In questo libro ci sono le risposte a molte domande rimaste sospese nell’aria, confinate nel limbo di una giustizia minata alla base, fatta di infiniti rinvii, di sentenze contraddittorie, di condanne e assoluzioni e di nuovo condanne e poi ancora assoluzioni. Un macabro minuetto finito nel nulla, con i responsabili della strage lasciati liberi di progettarne e metterne segno altre e un uomo innocente, Pino Pinelli, apparso da subito il capro espiatorio ideale, fatto precipitare dalla stanza al quarto piano della questura ed entrato nel numero delle vittime: la diciottesima.
Ecco, fu proprio l’assassinio di Pinelli, mai spiegato nella sua dinamica ma chiaro nel movente, a mostrare ai pochi disposti a vederle, le maglie del complotto che, oggi lo sappiamo, era stato ordito allo scopo di destabilizzare il Paese con la complicità di importanti pezzi delle istituzioni e di oscuri personaggi che sapevano
Proprio su quei depistaggi e su chi sapeva, su chi stava al di sopra degli esecutori e ne guidava le mosse badando ad assicurare loro l’impunità attraverso i depistaggi e operazioni di esfiltrazione, ha indagato il giudice Guido Salvini, allacciando pazientemente ogni filo ben sapendo che alla verità vera, alle giuste condanne non sarebbe mai potuto arrivare e il motivo gli è stato chiaro abbastanza in fretta, quando cioè ha intuito quello che molti anni dopo avrebbe rivelato al giornalista Andrea Sceresini, in un’intervista mai pubblicata prima di essere inserita integralmente in questo libro, il generale Gianadelio Maletti, ex numero due del Sid, il grande vecchio dei depistaggi, uno dei pochi uomini a conoscenza del piano ordito oltreoceano da un servizio di intelligence ancora più ermetico della Cia, il Cic.

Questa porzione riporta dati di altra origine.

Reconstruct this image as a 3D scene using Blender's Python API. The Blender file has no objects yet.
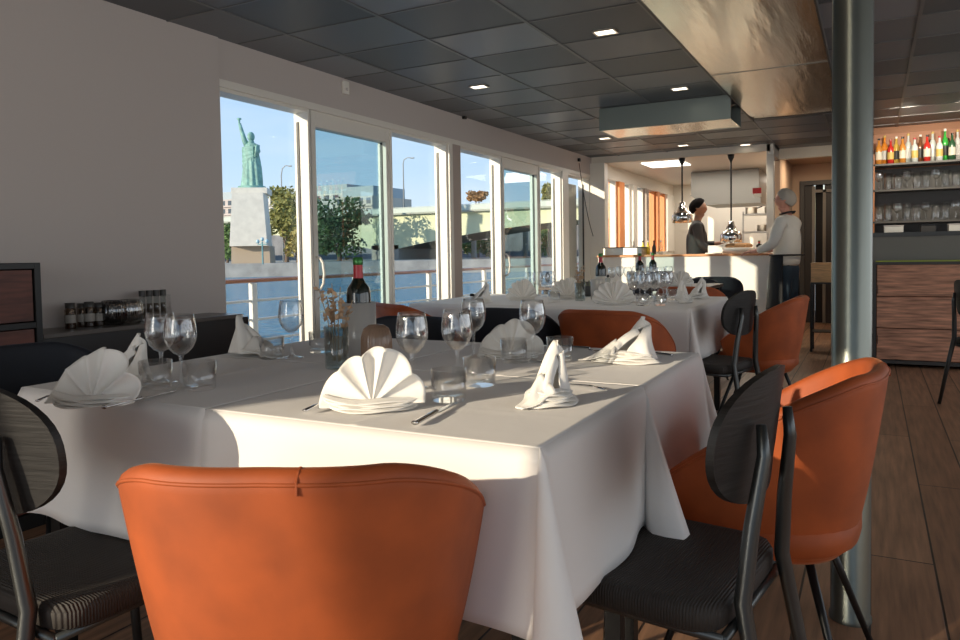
import bpy, math, random
from mathutils import Vector, Matrix
random.seed(7)
PI = math.pi
sc = bpy.context.scene
COL = sc.collection

# ------------------------------------------------------------------ camera
F, PX, PY, CH = 740.0, 480.0, 285.0, 1.06
def _cam_axes():
    c, s = math.cos(0.016), math.sin(0.016)
    dY = Vector((872-PX, -(248-PY), F)).normalized()
    P2 = Vector((872-1000*c-PX, -(248-PY)-1000*s, F))
    U = P2.cross(dY).normalized()
    if U.y < 0: U = -U
    X = dY.cross(U)
    if X.x < 0: X = -X
    return X, dY, U
AX, AY, AU = _cam_axes()
cam_d = bpy.data.cameras.new('camera'); cam = bpy.data.objects.new('camera', cam_d); COL.objects.link(cam)
cam_d.sensor_width = 36; cam_d.lens = F/960*36; cam_d.shift_y = -(320-PY)/960
cam_d.clip_start = 0.02; cam_d.clip_end = 1500
right = Vector((AX.x, AY.x, AU.x)); up = Vector((AX.y, AY.y, AU.y)); fwd = Vector((AX.z, AY.z, AU.z))
M = Matrix((right, up, -fwd)).transposed().to_4x4(); M.translation = Vector((0, 0, CH))
cam.matrix_world = M
sc.camera = cam
def ray(x, y):
    d = Vector((x-PX, -(y-PY), F)); return Vector((d.dot(AX), d.dot(AY), d.dot(AU)))
def onz(x, y, z):
    d = ray(x, y); return Vector((0, 0, CH)) + d*((z-CH)/d.z)
def ony(x, y, Y):
    d = ray(x, y); return Vector((0, 0, CH)) + d*(Y/d.y)
def onx(x, y, X):
    d = ray(x, y); return Vector((0, 0, CH)) + d*(X/d.x)

# ------------------------------------------------------------------ world, sun, exposure
sc.view_settings.view_transform = 'Standard'; sc.view_settings.look = 'None'
sc.view_settings.gamma = 1; sc.view_settings.use_curve_mapping = False
sc.view_settings.exposure = 0.5
W = bpy.data.worlds.new('sky'); sc.world = W; W.use_nodes = True
nt = W.node_tree; nt.nodes.clear()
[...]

“ Lo Stato sapeva”, ha rivelato il generale che, a quasi cento anni ben portati, continua a godersi la sua dorata latitanza in Sudafrica.“Gli attentati non dovevano fermarsi a piazza Fontana, erano in programma altri attacchi: contro le sedi politiche, le strutture industriali e le vie di trasporto … I dettagli del piano erano certamente noti ai massimi vertici politici in Italia come negli Stati uniti … Sapevano tutto Giulio Andreotti, sapeva tutto l presidente della repubblica Giuseppe Saragat …”. Più chiaro di così!
In pratica quella bomba, a cui seguirono attentati sui treni, esplosioni dovunque, in una ininterrotta catena di sangue che durò decenni, fu un atto di guerra dello Stato contro lo Stato democratico. Come meravigliarsi se non fu mai possibile, come dice il giudice Guido Salvini, arrivare alla verità e fare davvero giustizia?
Questo libro non è uno dei tanti, pure molto pregevoli, dedicati alla strage. E’ un’opera unica perché contiene il frutto di dieci anni di indagini che hanno portato alla luce molti pezzi del mosaico rimasti sconosciuti. Un frammento della nostra memoria che non deve andare perduto.